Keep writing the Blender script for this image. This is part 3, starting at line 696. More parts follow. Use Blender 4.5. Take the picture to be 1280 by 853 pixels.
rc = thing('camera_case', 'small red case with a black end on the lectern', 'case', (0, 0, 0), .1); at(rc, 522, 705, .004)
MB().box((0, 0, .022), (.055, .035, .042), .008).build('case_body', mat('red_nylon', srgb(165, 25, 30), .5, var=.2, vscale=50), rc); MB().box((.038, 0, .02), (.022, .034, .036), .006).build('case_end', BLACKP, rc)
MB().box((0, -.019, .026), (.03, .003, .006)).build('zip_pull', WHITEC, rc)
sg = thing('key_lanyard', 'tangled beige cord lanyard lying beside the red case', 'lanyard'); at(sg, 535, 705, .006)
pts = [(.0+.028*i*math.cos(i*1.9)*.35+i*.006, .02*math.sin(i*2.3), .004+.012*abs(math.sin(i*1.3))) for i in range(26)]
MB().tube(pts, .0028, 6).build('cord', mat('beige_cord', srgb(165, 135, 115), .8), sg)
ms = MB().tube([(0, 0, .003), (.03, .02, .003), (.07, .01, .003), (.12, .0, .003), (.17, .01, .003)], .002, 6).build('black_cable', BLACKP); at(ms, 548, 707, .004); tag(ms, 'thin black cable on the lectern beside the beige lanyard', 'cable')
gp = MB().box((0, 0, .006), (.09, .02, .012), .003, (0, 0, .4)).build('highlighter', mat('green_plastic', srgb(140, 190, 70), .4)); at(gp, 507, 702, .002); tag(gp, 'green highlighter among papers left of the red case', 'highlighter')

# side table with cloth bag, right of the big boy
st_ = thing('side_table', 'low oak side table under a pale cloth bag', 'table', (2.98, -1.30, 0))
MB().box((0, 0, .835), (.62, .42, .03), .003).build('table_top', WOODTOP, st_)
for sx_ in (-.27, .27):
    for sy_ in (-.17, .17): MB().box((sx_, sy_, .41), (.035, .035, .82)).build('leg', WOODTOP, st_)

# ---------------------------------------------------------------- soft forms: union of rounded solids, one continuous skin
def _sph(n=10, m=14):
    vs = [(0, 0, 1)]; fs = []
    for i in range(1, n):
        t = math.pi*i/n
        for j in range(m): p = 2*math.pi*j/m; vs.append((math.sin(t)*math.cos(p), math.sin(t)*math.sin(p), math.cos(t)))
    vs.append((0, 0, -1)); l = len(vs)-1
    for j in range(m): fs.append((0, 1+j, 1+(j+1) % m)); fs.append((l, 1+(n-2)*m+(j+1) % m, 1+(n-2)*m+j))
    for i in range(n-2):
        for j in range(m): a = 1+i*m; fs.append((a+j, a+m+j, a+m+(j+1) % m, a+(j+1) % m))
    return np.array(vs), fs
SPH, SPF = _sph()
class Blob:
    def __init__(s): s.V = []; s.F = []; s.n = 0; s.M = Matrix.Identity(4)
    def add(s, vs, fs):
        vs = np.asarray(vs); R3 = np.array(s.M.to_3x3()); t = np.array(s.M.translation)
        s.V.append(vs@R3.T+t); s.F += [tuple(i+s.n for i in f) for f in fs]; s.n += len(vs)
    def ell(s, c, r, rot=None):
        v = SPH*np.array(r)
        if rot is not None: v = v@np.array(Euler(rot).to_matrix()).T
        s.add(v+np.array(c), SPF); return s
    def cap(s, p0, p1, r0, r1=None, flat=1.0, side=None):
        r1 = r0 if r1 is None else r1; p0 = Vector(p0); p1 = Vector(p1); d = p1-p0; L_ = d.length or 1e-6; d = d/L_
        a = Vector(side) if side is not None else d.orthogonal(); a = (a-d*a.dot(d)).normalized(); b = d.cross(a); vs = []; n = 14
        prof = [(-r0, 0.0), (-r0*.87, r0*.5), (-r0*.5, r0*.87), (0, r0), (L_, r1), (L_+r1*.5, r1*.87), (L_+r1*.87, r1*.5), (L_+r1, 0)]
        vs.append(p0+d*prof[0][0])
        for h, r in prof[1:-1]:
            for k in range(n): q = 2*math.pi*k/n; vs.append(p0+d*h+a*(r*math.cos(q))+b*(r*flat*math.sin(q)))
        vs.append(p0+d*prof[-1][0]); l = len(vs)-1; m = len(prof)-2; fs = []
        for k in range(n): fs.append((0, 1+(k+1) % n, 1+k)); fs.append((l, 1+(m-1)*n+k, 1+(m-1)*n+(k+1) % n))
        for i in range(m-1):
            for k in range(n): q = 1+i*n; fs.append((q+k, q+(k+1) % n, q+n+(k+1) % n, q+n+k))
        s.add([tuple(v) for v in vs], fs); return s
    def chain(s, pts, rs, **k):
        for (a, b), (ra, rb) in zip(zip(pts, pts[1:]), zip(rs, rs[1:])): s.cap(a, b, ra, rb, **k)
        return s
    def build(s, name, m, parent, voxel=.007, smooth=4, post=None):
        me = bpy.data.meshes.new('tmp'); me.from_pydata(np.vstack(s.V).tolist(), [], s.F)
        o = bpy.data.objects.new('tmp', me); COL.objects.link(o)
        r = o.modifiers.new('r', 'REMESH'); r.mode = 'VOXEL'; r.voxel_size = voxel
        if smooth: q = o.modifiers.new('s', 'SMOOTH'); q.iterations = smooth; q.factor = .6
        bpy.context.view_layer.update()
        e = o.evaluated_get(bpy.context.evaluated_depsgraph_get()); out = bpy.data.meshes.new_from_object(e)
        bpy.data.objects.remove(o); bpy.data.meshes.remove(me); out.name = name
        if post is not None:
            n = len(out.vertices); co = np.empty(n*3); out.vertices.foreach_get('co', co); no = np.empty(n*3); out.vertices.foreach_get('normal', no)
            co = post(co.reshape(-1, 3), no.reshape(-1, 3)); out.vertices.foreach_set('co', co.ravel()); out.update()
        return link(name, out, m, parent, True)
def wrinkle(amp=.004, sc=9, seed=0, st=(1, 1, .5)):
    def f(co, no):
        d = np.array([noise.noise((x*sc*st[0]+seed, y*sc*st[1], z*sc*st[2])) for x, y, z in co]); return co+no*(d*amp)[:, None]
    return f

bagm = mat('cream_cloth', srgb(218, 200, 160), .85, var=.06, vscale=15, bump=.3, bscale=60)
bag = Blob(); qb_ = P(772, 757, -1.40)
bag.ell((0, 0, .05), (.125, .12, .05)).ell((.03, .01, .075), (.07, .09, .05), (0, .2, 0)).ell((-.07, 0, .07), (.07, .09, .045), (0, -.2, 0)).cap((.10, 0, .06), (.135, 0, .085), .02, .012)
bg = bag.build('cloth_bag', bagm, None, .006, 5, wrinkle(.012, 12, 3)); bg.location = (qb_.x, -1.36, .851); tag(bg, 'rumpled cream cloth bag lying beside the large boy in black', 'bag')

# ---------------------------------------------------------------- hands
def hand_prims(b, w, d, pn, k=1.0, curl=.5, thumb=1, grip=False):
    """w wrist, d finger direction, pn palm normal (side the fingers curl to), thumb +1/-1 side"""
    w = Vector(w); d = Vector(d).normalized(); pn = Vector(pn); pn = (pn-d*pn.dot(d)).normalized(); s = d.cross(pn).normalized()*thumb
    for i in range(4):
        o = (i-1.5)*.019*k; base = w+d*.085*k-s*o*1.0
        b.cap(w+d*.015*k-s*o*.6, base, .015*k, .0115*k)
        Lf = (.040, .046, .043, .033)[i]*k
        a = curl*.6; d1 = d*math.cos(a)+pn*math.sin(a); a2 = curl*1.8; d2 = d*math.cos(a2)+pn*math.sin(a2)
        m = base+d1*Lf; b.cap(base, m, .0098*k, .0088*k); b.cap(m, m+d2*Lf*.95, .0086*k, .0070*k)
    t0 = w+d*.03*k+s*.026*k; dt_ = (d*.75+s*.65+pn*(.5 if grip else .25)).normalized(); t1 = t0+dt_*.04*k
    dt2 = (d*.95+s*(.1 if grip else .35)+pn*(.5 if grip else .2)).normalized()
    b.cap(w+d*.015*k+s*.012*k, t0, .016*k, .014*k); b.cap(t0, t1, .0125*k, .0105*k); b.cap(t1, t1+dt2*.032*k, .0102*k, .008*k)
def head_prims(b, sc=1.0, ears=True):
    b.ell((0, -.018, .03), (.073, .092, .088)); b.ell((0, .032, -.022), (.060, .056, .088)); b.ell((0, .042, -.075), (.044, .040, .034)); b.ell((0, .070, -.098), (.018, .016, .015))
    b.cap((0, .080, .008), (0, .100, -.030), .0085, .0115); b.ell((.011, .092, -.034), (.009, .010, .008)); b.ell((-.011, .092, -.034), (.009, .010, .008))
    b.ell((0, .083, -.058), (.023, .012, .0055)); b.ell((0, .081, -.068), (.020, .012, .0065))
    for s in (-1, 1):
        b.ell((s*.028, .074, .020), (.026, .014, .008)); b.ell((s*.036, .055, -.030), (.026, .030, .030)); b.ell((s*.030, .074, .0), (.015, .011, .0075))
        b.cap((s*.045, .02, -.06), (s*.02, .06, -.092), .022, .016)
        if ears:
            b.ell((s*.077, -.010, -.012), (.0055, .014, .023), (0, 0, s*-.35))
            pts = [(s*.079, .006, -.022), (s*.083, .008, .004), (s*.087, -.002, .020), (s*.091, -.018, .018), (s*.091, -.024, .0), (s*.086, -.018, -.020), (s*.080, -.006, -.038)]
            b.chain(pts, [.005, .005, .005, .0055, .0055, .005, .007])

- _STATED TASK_
Everything from the first line of the data through the line containing "red case', 'highlighter')" should be echoed exactly. Add nothing.

- _CORRECT RESULT_
Keep writing the Blender script for this image. This is part 3, starting at line 696. More parts follow. Use Blender 4.5. Take the picture to be 1280 by 853 pixels.
rc = thing('camera_case', 'small red case with a black end on the lectern', 'case', (0, 0, 0), .1); at(rc, 522, 705, .004)
MB().box((0, 0, .022), (.055, .035, .042), .008).build('case_body', mat('red_nylon', srgb(165, 25, 30), .5, var=.2, vscale=50), rc); MB().box((.038, 0, .02), (.022, .034, .036), .006).build('case_end', BLACKP, rc)
MB().box((0, -.019, .026), (.03, .003, .006)).build('zip_pull', WHITEC, rc)
sg = thing('key_lanyard', 'tangled beige cord lanyard lying beside the red case', 'lanyard'); at(sg, 535, 705, .006)
pts = [(.0+.028*i*math.cos(i*1.9)*.35+i*.006, .02*math.sin(i*2.3), .004+.012*abs(math.sin(i*1.3))) for i in range(26)]
MB().tube(pts, .0028, 6).build('cord', mat('beige_cord', srgb(165, 135, 115), .8), sg)
ms = MB().tube([(0, 0, .003), (.03, .02, .003), (.07, .01, .003), (.12, .0, .003), (.17, .01, .003)], .002, 6).build('black_cable', BLACKP); at(ms, 548, 707, .004); tag(ms, 'thin black cable on the lectern beside the beige lanyard', 'cable')
gp = MB().box((0, 0, .006), (.09, .02, .012), .003, (0, 0, .4)).build('highlighter', mat('green_plastic', srgb(140, 190, 70), .4)); at(gp, 507, 702, .002); tag(gp, 'green highlighter among papers left of the red case', 'highlighter')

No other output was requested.